Exercise brief: Write out the data again exactly, skipping every picture.
--------
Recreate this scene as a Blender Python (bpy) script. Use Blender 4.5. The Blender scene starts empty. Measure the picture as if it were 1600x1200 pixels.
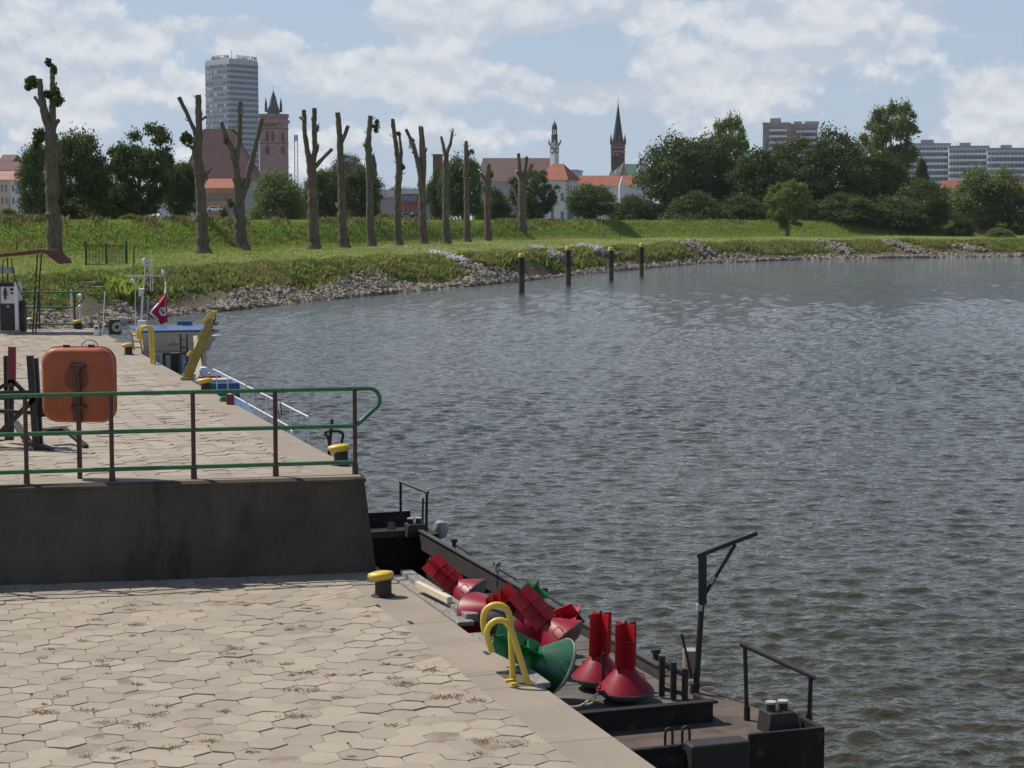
import bpy, bmesh, math, random
import numpy as np
from mathutils import Vector, Matrix, noise as mn
random.seed(7)
R = math.radians
sc = bpy.context.scene
COL = sc.collection
# ---------------------------------------------------------------- camera
HW = 5.8
FP = 2900.0
PIT = math.atan(253.0 / FP)
cd = bpy.data.cameras.new('camera'); cam = bpy.data.objects.new('camera', cd); COL.objects.link(cam)
cam.location = (0, 0, HW); cam.rotation_euler = (R(90) - PIT, 0, 0)
cd.sensor_width = 36; cd.lens = 36 * FP / 1600; cd.clip_start = .5; cd.clip_end = 20000
sc.camera = cam
# ---------------------------------------------------------------- world, sun, exposure
SUNV = Vector((-.65, .37, 1.0)).normalized()
w = bpy.data.worlds.new("World"); sc.world = w; w.use_nodes = True
wt = w.node_tree; wt.nodes.clear()
def WN(t, **k):
    n = wt.nodes.new(t)
    for a, b in k.items(): setattr(n, a, b)
    return n
WL = wt.links.new
sky = WN('ShaderNodeTexSky'); sky.sky_type = 'NISHITA'; sky.sun_disc = False
sky.sun_elevation = math.asin(SUNV.z); sky.sun_rotation = math.atan2(SUNV.x, SUNV.y)
sky.air_density = 1.0; sky.dust_density = .6; sky.ozone_density = 2.5
tc = WN('ShaderNodeTexCoord')
def wmath(op, a, b=None, c=None, clamp=False):
    n = WN('ShaderNodeMath', operation=op, use_clamp=clamp)
    for i, x in enumerate((a, b, c)):
        if x is None: continue
        if isinstance(x, (int, float)): n.inputs[i].default_value = x
        else: WL(x, n.inputs[i])
    return n.outputs[0]
sep = WN('ShaderNodeSeparateXYZ'); WL(tc.outputs['Generated'], sep.inputs[0])
dz = wmath('MAXIMUM', sep.outputs[2], 0.0)
az = wmath('ARCTAN2', sep.outputs[0], sep.outputs[1])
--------
Exercise result:
Recreate this scene as a Blender Python (bpy) script. Use Blender 4.5. The Blender scene starts empty. Measure the picture as if it were 1600x1200 pixels.
import bpy, bmesh, math, random
import numpy as np
from mathutils import Vector, Matrix, noise as mn
random.seed(7)
R = math.radians
sc = bpy.context.scene
COL = sc.collection
# ---------------------------------------------------------------- camera
HW = 5.8
FP = 2900.0
PIT = math.atan(253.0 / FP)
cd = bpy.data.cameras.new('camera'); cam = bpy.data.objects.new('camera', cd); COL.objects.link(cam)
cam.location = (0, 0, HW); cam.rotation_euler = (R(90) - PIT, 0, 0)
cd.sensor_width = 36; cd.lens = 36 * FP / 1600; cd.clip_start = .5; cd.clip_end = 20000
sc.camera = cam
# ---------------------------------------------------------------- world, sun, exposure
SUNV = Vector((-.65, .37, 1.0)).normalized()
w = bpy.data.worlds.new("World"); sc.world = w; w.use_nodes = True
wt = w.node_tree; wt.nodes.clear()
def WN(t, **k):
    n = wt.nodes.new(t)
    for a, b in k.items(): setattr(n, a, b)
    return n
WL = wt.links.new
sky = WN('ShaderNodeTexSky'); sky.sky_type = 'NISHITA'; sky.sun_disc = False
sky.sun_elevation = math.asin(SUNV.z); sky.sun_rotation = math.atan2(SUNV.x, SUNV.y)
sky.air_density = 1.0; sky.dust_density = .6; sky.ozone_density = 2.5
tc = WN('ShaderNodeTexCoord')
def wmath(op, a, b=None, c=None, clamp=False):
    n = WN('ShaderNodeMath', operation=op, use_clamp=clamp)
    for i, x in enumerate((a, b, c)):
        if x is None: continue
        if isinstance(x, (int, float)): n.inputs[i].default_value = x
        else: WL(x, n.inputs[i])
    return n.outputs[0]
sep = WN('ShaderNodeSeparateXYZ'); WL(tc.outputs['Generated'], sep.inputs[0])
dz = wmath('MAXIMUM', sep.outputs[2], 0.0)
az = wmath('ARCTAN2', sep.outputs[0], sep.outputs[1])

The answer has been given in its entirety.